Canada did win some concessions in the agreement in principle with Europe, which was announced last October but has yet to be formally signed, the report notes. Both sides will benefit from the elimination of tariffs and Europe accorded Canada a potential quota of 100,000 vehicles, more than 10 times what it exports now, and generous rules of origin criteria.

“(But) the lack of market foothold, lack of brand awareness and general lack of interest by Canadian-based automakers in exporting from Canada to Europe all indicate that the increase in Canadian vehicle exports to the EU will be marginal,” the report concludes.

That is not the case the other way. With well-established dealerships throughout Canada, European shippers of BMWs, Audis, Mercedes and others will be able to win over new customers from the elimination of a 6.1 per cent tariff.

One saving grace is that Europeans tend to ship so-called luxury vehicles — the average wholesale price of the exports to Canada was $36,000 per vehicle in 2013.

But Stanford notes those vehicles are in direct competition with a Cadillac model made in Oshawa, Lincolns from Oakville, the Chrysler 300C from Brampton and Lexus assembled in southwest Ontario.

Meanwhile, according to industry sources, the principal Canadian export to Europe is the Camaro and “ironically, General Motors has recently announced its intention to shift production of this vehicle to a U.S. plant,” he adds.

Ford’s Edge is a big export vehicle for Canada, but is not being shipped to Europe where Ford has manufacturing capacity already established.

In fact, Europe is winning the trade battle now hands down.

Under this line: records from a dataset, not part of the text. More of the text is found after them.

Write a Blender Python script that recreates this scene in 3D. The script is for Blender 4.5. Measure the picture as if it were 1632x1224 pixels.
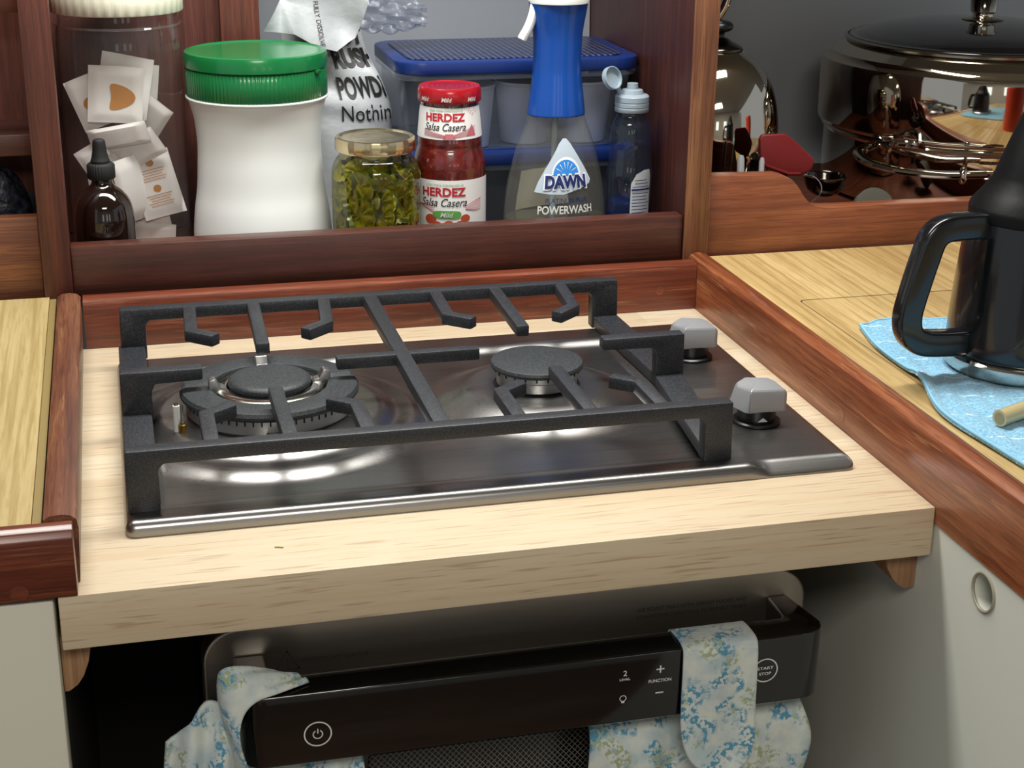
import bpy, bmesh, math, random
from mathutils import Vector, Matrix, Euler
from math import sin, cos, pi, radians, sqrt, atan2
random.seed(7)
S = bpy.context.scene
for o in list(bpy.data.objects): bpy.data.objects.remove(o)
COL = S.collection
# ------------------------------------------------------------------ camera, world, light, exposure
cam = bpy.data.objects.new('camera', bpy.data.cameras.new('camera')); COL.objects.link(cam)
cam.location = (0.0436, -0.9267, 0.4694)
cam.rotation_euler = (radians(69.96), radians(-0.60), radians(-14.20))
cam.data.sensor_width = 36; cam.data.lens = 2495/1632*36; cam.data.clip_start = .02
S.camera = cam
w = bpy.data.worlds.new('cabin_daylight'); S.world = w; w.use_nodes = True
w.node_tree.nodes['Background'].inputs[0].default_value = (.86, .93, 1, 1)
w.node_tree.nodes['Background'].inputs[1].default_value = .48
def area(name, loc, rot, sx, sy, power, col):
    l = bpy.data.lights.new(name, 'AREA'); l.shape = 'RECTANGLE'; l.size = sx; l.size_y = sy; l.energy = power; l.color = col
    o = bpy.data.objects.new(name, l); COL.objects.link(o); o.location = loc; o.rotation_euler = rot; return o
area('ceiling_strip_light', (.30, .36, .955), (0, 0, 0), 1.0, .16, 20.5, (1, .995, .965))
area('saloon_light', (.1, -1.25, .955), (0, 0, 0), .6, .5, 18, (1, .95, .87))  # added fill that brightens the front faces, not a known lamp
S.view_settings.view_transform = 'Standard'; S.view_settings.look = 'None'
S.view_settings.exposure = 0; S.view_settings.gamma = 1
try: S.view_settings.use_curve_mapping = False
except Exception: pass
S.cycles.max_bounces = 14; S.cycles.transparent_max_bounces = 24; S.cycles.caustics_reflective = False; S.cycles.caustics_refractive = False
S.cycles.use_denoising = True; S.cycles.sample_clamp_indirect = 6

# ------------------------------------------------------------------ materials
def lin(c):
    if isinstance(c, str):
        c = [int(c[i:i+2], 16)/255 for i in (0, 2, 4)]
    return tuple((x/12.92 if x <= .04045 else ((x+.055)/1.055)**2.4) for x in c) + (1,)
class NT:
    def __init__(s, name):
        s.m = bpy.data.materials.new(name); s.m.use_nodes = True; s.t = s.m.node_tree
        s.b = s.t.nodes['Principled BSDF']; s.out = s.t.nodes['Material Output']
    def n(s, typ, **k):
        d = s.t.nodes.new(typ)
        for a, v in k.items():
            if hasattr(d, a) and a not in d.inputs: setattr(d, a, v)
            else: d.inputs[a].default_value = v
        return d
    def l(s, a, b): s.t.links.new(a, b)
    def coord(s, scale=(1, 1, 1), rot=(0, 0, 0)):
        c = s.n('ShaderNodeTexCoord'); m = s.n('ShaderNodeMapping'); m.inputs['Scale'].default_value = scale; m.inputs['Rotation'].default_value = rot
        s.l(c.outputs['Object'], m.inputs[0]); return m.outputs[0]
    def noise(s, vec, scale, detail=4, dist=0, rough=.5):
        d = s.n('ShaderNodeTexNoise'); d.inputs['Scale'].default_value = scale; d.inputs['Detail'].default_value = detail
        d.inputs['Distortion'].default_value = dist; d.inputs['Roughness'].default_value = rough; s.l(vec, d.inputs['Vector']); return d.outputs['Fac']
    def ramp(s, fac, stops, interp='LINEAR'):
        d = s.n('ShaderNodeValToRGB'); d.color_ramp.interpolation = interp; e = d.color_ramp.elements
        while len(e) < len(stops): e.new(.5)
        for i, (p, c) in enumerate(stops): e[i].position = p; e[i].color = lin(c) if not isinstance(c, float) else (c, c, c, 1)
        s.l(fac, d.inputs[0]); return d.outputs[0]
    def mix(s, fac, a, b, mode='MIX'):
        d = s.n('ShaderNodeMix', data_type='RGBA', blend_type=mode)
        for v, i in ((fac, 0), (a, 6), (b, 7)):
            if hasattr(v, 'is_linked'): s.l(v, d.inputs[i])
            else: d.inputs[i].default_value = v
        return d.outputs[2]
    def math(s, op, a, b=0):
        d = s.n('ShaderNodeMath', operation=op)
        for v, i in ((a, 0), (b, 1)):
            if hasattr(v, 'is_linked'): s.l(v, d.inputs[i])
            else: d.inputs[i].default_value = v
        return d.outputs[0]
    def bump(s, h, strength=.2, dist=.001):
        d = s.n('ShaderNodeBump'); d.inputs['Strength'].default_value = strength; d.inputs['Distance'].default_value = dist
        s.l(h, d.inputs['Height']); s.l(d.outputs[0], s.b.inputs['Normal'])
    def p(s, **k):
        for a, v in k.items():
            i = s.b.inputs[a.replace('_', ' ')]
            if hasattr(v, 'is_linked'): s.l(v, i)
            else: i.default_value = v
        return s.m
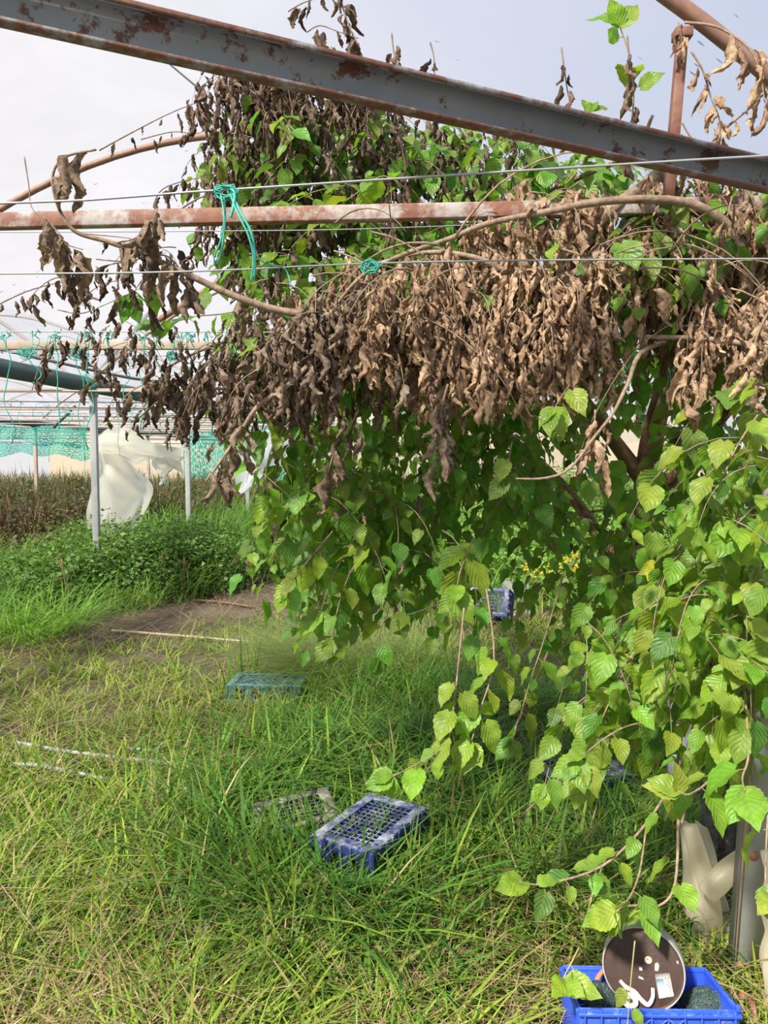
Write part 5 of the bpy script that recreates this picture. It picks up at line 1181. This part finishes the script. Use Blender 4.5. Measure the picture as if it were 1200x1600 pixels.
weedmass(b, blobs, 26000, .07, (0.17, 0.125, 0.09), (0.10, 0.16, 0.055))
tag(b.build('dry_weeds', M['dry'], smooth=True), 'tall brown withered weeds at far left behind the green bank', 'weeds', None, 'stuff')
# a few dark dead stems on the near side of the path
b = MB()
for px, py, hpx in ((357, 925, 60), (398, 930, 55), (110, 960, 90), (340, 920, 40), (290, 940, 70), (250, 940, 80), (262, 1440, 70)):
    g0 = G(px, py); hh = hpx / 1200 * g0.y; pts = walk(g0, (rnd(-.2, .2), 0, 1), hh, -.05, 6, .2); b.tube(pts, .004 + .0006 * g0.y, 5)
    for i in range(4):
        j = random.randint(2, 5); b.tube(walk(pts[j], (rnd(-1, 1), rnd(-.5, .5), .8), hh * .25, 0, 3, .2), .002 + .0005 * g0.y, 4)
tag(b.build('dead_stems', M['bark'], smooth=True), 'bare dark dead stems standing along the edge of the path', 'stems', None, 'stuff')
# yellow flowers beyond the tree
M['petal'] = plain('yellow_petal', (0.80, 0.62, 0.03), .6, trans=.3)
for (px, py, Y), lb in (((845, 890, 7.6), 'yellow flower spray left of the other, seen through the leaves'), ((880, 880, 7.8), 'wider yellow flower spray right of the smaller one behind the tree')):
    q = P(px, py, Y); t = thing('yellow_flower', (q.x, q.y, 0), lb, 'flower')
    s_ = MB(); f_ = MB()
    for j in range(9 if px > 860 else 5):
        tip = q + Vector((rnd(-.16, .16), rnd(-.1, .1), rnd(-.10, .12))); s_.tube([Vector((q.x + rnd(-.03, .03), q.y, 0)), q + Vector((0, 0, -.3)), tip], .003, 4, smooth_pts=3)
        for i in range(12):
            c = tip + Vector((rnd(-.03, .03), rnd(-.03, .03), rnd(-.05, .03)))
            for a in range(4):
                an = a * 1.57 + rnd(-.3, .3); u = Vector((math.cos(an), rnd(-.5, .2), math.sin(an))) * .011; v = Vector((-math.sin(an), 0, math.cos(an))) * .006
                f_.add([c, c + u * .6 + v, c + u, c + u * .6 - v], [(0, 1, 2, 3)])
    s_.build('stem', M['greentwig'], t); f_.build('blossom', M['petal'], t)
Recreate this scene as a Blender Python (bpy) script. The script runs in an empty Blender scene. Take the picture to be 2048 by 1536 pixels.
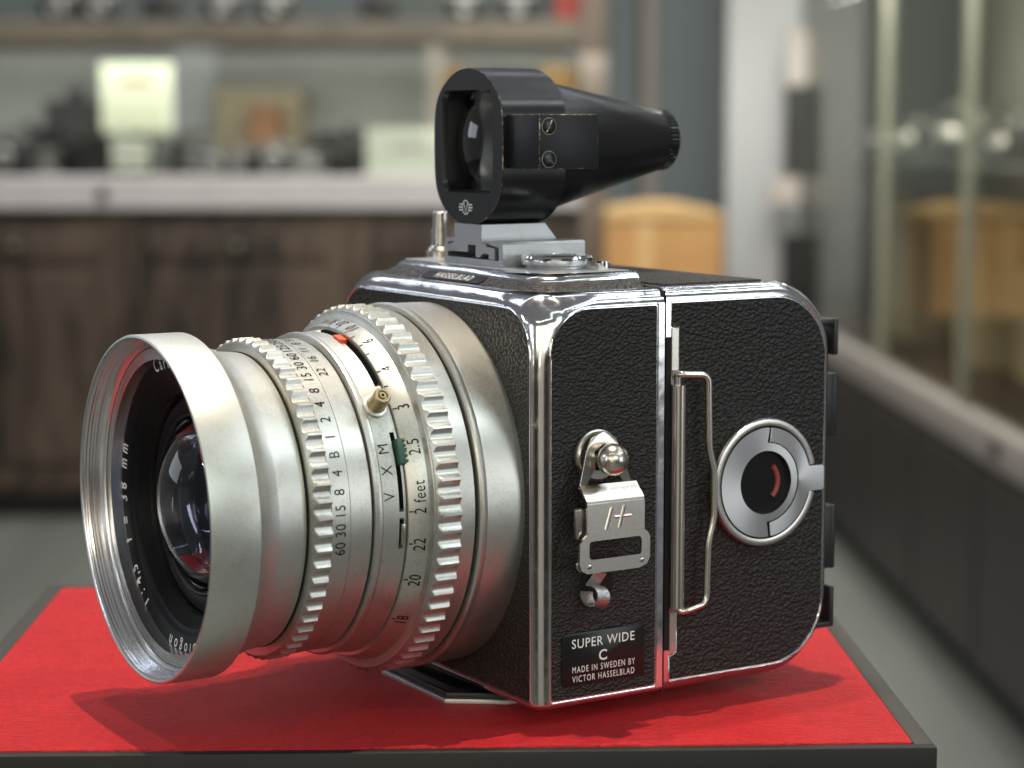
import bpy, bmesh, math, random
from mathutils import Vector, Matrix
random.seed(7)
sc = bpy.context.scene
COL = sc.collection
MM = 0.001

# ------------------------------------------------------------------ camera
F_PX = 4243.7
PITCH = 6.944; YAW = 31.586
cam_d = bpy.data.cameras.new('view_camera'); cam = bpy.data.objects.new('view_camera', cam_d); COL.objects.link(cam)
cam_d.sensor_width = 36; cam_d.lens = 36*F_PX/2048
cam_d.clip_start = 0.02; cam_d.clip_end = 60
cam.location = Vector((-4.607, -419.636, 121.717))*MM
cam.rotation_euler = (math.radians(90-PITCH), math.radians(0.068), 0)
cam_d.dof.use_dof = True; cam_d.dof.focus_distance = 0.434; cam_d.dof.aperture_fstop = 15.5
cam_d.dof.aperture_blades = 0
sc.camera = cam

# ------------------------------------------------------------------ world (dim shop interior beyond the built part)
w = bpy.data.worlds.new('World'); sc.world = w; w.use_nodes = True
bg = w.node_tree.nodes['Background']; bg.inputs[0].default_value = (0.95, 0.96, 1.0, 1); bg.inputs[1].default_value = 0.16
sc.view_settings.view_transform = 'Standard'; sc.view_settings.look = 'None'
sc.view_settings.exposure = 0.0; sc.view_settings.gamma = 1
sc.cycles.max_bounces = 10; sc.cycles.transparent_max_bounces = 8
sc.cycles.sample_clamp_indirect = 6

def spot(name, loc, target, power, col, size, angle=50, rad=0.02):
    d = bpy.data.lights.new(name, 'SPOT'); d.energy = power; d.color = col; d.shadow_soft_size = rad
    d.spot_size = math.radians(angle); d.spot_blend = 0.6
    o = bpy.data.objects.new(name, d); COL.objects.link(o); o.location = loc
    o.rotation_euler = (Vector(target)-Vector(loc)).to_track_quat('-Z', 'Y').to_euler(); return o
def area(name, loc, target, power, col, sx, sy):
    d = bpy.data.lights.new(name, 'AREA'); d.energy = power; d.color = col; d.shape = 'RECTANGLE'; d.size = sx; d.size_y = sy
    o = bpy.data.objects.new(name, d); COL.objects.link(o); o.location = loc
    o.rotation_euler = (Vector(target)-Vector(loc)).to_track_quat('-Z', 'Y').to_euler(); return o
HT = 1.75
for nm, lx, ly, p, c, r in (('ceiling_spot', 0.00, -0.07, 112, (1, .85, .66), .007),
                            ('ceiling_spot', 0.15, -0.12, 31, (1, .93, .82), .006),
                            ('ceiling_spot', 0.03, -0.22, 25, (1, .90, .76), .006)):
    spot(nm, (-lx*HT, -ly*HT, HT), (0, 0, 0.03), p, c, 1, 34, r)
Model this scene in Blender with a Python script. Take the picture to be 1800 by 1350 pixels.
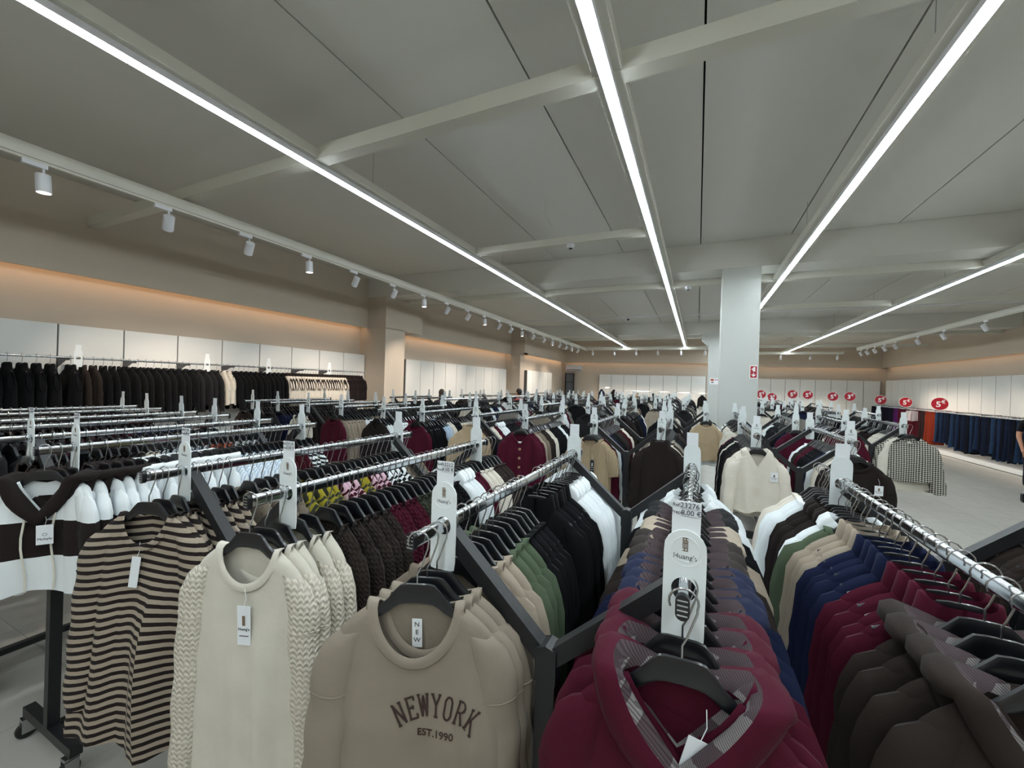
import bpy, math, random
import numpy as np
from mathutils import Matrix, Vector
from mathutils.bvhtree import BVHTree

for o in list(bpy.data.objects):
    bpy.data.objects.remove(o)
SC = bpy.context.scene
COL = SC.collection
PI = math.pi

# ------------------------------------------------------------------ camera, world, exposure
EYE = 1.88
def _cam():
    yaw, pitch, roll, F = .432367, -.00221, -.030549, 706.755
    fwd = Vector((-math.sin(yaw), math.cos(yaw), 0)); right = Vector((math.cos(yaw), math.sin(yaw), 0)); down = Vector((0, 0, -1))
    f2 = math.cos(pitch) * fwd - math.sin(pitch) * down
    d2 = math.cos(pitch) * down + math.sin(pitch) * fwd
    r3 = math.cos(roll) * right + math.sin(roll) * d2
    d3 = math.cos(roll) * d2 - math.sin(roll) * right
    M = Matrix((r3, -d3, -f2)).transposed().to_4x4()
    M.translation = (0, 0, EYE)
    cd = bpy.data.cameras.new('camera'); cd.sensor_width = 36; cd.sensor_fit = 'HORIZONTAL'
    cd.lens = 36 * F / 1800; cd.clip_start = .02; cd.clip_end = 80
    co = bpy.data.objects.new('camera', cd); co.matrix_world = M
    COL.objects.link(co); SC.camera = co
_cam()
W = bpy.data.worlds.new('world'); SC.world = W; W.use_nodes = True
W.node_tree.nodes['Background'].inputs[0].default_value = (.5, .5, .5, 1)
W.node_tree.nodes['Background'].inputs[1].default_value = .05
SC.view_settings.view_transform = 'Standard'; SC.view_settings.look = 'None'
SC.view_settings.gamma = 1; SC.view_settings.use_curve_mapping = False
SC.view_settings.exposure = 1.22
SC.cycles.use_denoising = True
SC.cycles.max_bounces = 5
SC.cycles.diffuse_bounces = 4
SC.cycles.glossy_bounces = 3
SC.cycles.adaptive_threshold = .02
SC.cycles.sample_clamp_indirect = 6

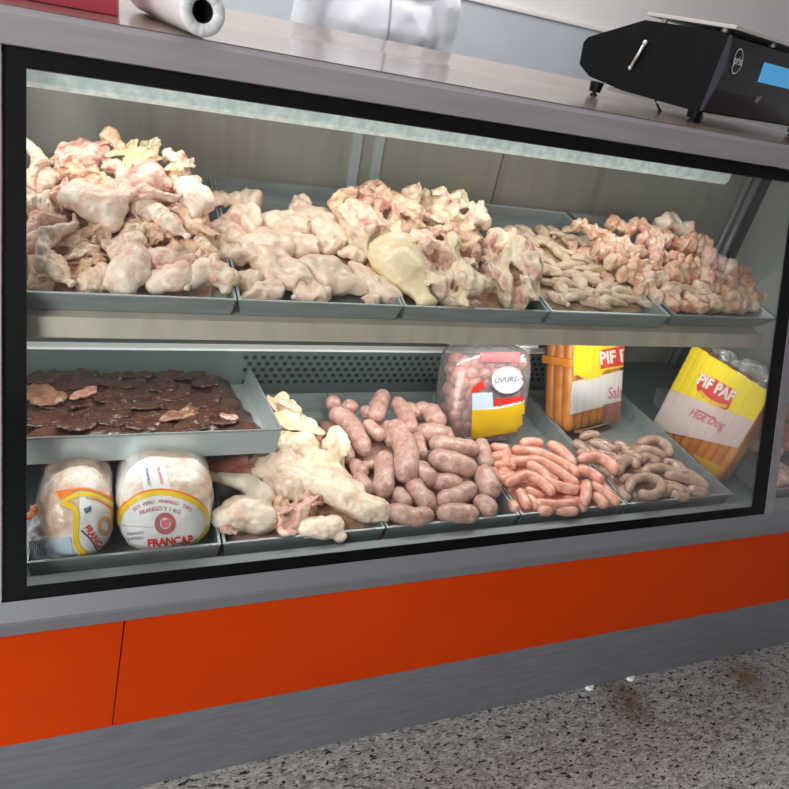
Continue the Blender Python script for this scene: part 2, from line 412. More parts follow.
c2 = mix(dk2.outputs[0], c1, '3E3D3A'); c3 = mix(dk.outputs[0], c2, '1C1B1B')
# rust stains by the foot of the case
def stain(c, x, y, r):
    global c3
    d = N.new('ShaderNodeVectorMath'); d.operation = 'DISTANCE'; d.inputs[1].default_value = (x,y,0)
    L.new(tc.outputs['Object'], d.inputs[0])
    a = N.new('ShaderNodeMath'); a.operation = 'MULTIPLY_ADD'; a.inputs[1].default_value = 0.10; L.new(nz(18,4,tc.outputs['Object']).outputs['Fac'], a.inputs[0]); L.new(d.outputs['Value'], a.inputs[2])
    rr = N.new('ShaderNodeMapRange'); rr.inputs[1].default_value = r+0.05; rr.inputs[2].default_value = 0.05; rr.inputs[3].default_value = 0; rr.inputs[4].default_value = 0.8
    L.new(a.outputs[0], rr.inputs[0]); c3 = mix(rr.outputs[0], c3, c)
sa_, sb_ = PZ(627,701,0), PZ(745,676,0)
stain('5A3410', sa_.x, sa_.y, 0.09); stain('6E4E26', sb_.x, sb_.y, 0.09)
L.new(c3, b.inputs['Base Color'])
struct('floor', boxm((-4,-3.5,-0.05),(5,4.3,0.0)), floor_m)
paint_low = noisecol(mat('wall_grey_blue','AEB4BC',0.5), [(0.3,'ABB1B9'),(0.7,'B4BAC2')], 2, 3)
paint_up = noisecol(mat('wall_white','DAD6D6',0.6), [(0.3,'D7D3D3'),(0.7,'DEDADA')], 2, 3)
bm = box(bm_new(), (-4,4.2,0),(5,4.3,1.56)); struct('wall_back', bm, paint_low)
bm = box(bm_new(), (-4,4.215,1.56),(5,4.3,3.0)); struct('wall_back_upper', bm, paint_up)
struct('trim_1', boxm((-4,4.185,1.56),(5,4.215,1.585),0.006), paint_up)
struct('wall_left', boxm((-4.1,-3.5,0),(-4,4.3,3.0)), paint_up); struct('wall_right', boxm((5,-3.5,0),(5.1,4.3,3.0)), paint_up)
struct('wall_front', boxm((-4,-3.6,0),(5,-3.5,3.0)), mat('front_wall_grey','5C5C5E',0.8))
struct('ceiling', boxm((-4,-3.5,3.0),(5,4.3,3.05)), mat('ceiling_grey','A8A8A8',0.8))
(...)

Since 1999, the EU has increased its shipments in autos and auto products into Canada by 128 per cent, with the steepest gains coming after 2007. Meanwhile, Canadian exports into the EU have fallen by 45 per cent.

Europe now enjoys a 20:1 advantage in the sector with Canada importing $5.6 billion in auto products from Europe in 2013, while exporting just $263 million worth.

The numbers could be worse, says Stanford, because he believes the government doesn’t exactly know what Canada exports to Europe and is likely inflating the number of vehicles it believes are being shipped across the Atlantic.

The auto chapter in the Canada-European Union trade agreement was always regarded as a hard sell in Canada, much as it was in the deal reached with South Korea.

Even the joint Canada-EU study of 2008 that pre-dated the start of formal negotiations laid out a scenario that tariff elimination would benefit European exporters more.

Stanford’s report notes that the study looked at the state of play in 2007 and since then Europe’s trade surplus in the sector has grown exponentially, so the potential damage going forward is also greater.

The Harper government has sold CETA, as the deal is called, as the most comprehensive agreement ever negotiated by Canada and a net benefit to the country, particularly for beef and pork producers.

But it has also conceded there could be sectoral losers as well, and pledged compensation for cheese producers and provincial drug programs if they are damaged. It made no pledge for the auto sector, however, which could also be a big loser.

Scotiabank auto sector analyst Carlos Gomes said the hope is that CETA will spur domestic automakers to make a greater effort to export. That hasn’t happen historically because the industry was set up to supply the American market, he said, while the Europeans have a global strategy.

“The reality is that virtually all of our exports (in autos) and even parts tend to remain within North America, so if you lower tariff on European imports presumably you get more of them,” said Gomes.

The report makes several recommendations to make the deal less damaging, including targeted support to assist Canadian automakers to develop offshore markets and requiring European automakers to establish production facilities in Canada.

Regardless, Stanford concludes, Ontario’s hard-pressed auto sector will be a key loser in the CETA deal. The only question is whether it will be a fender-bender or a jarring crash.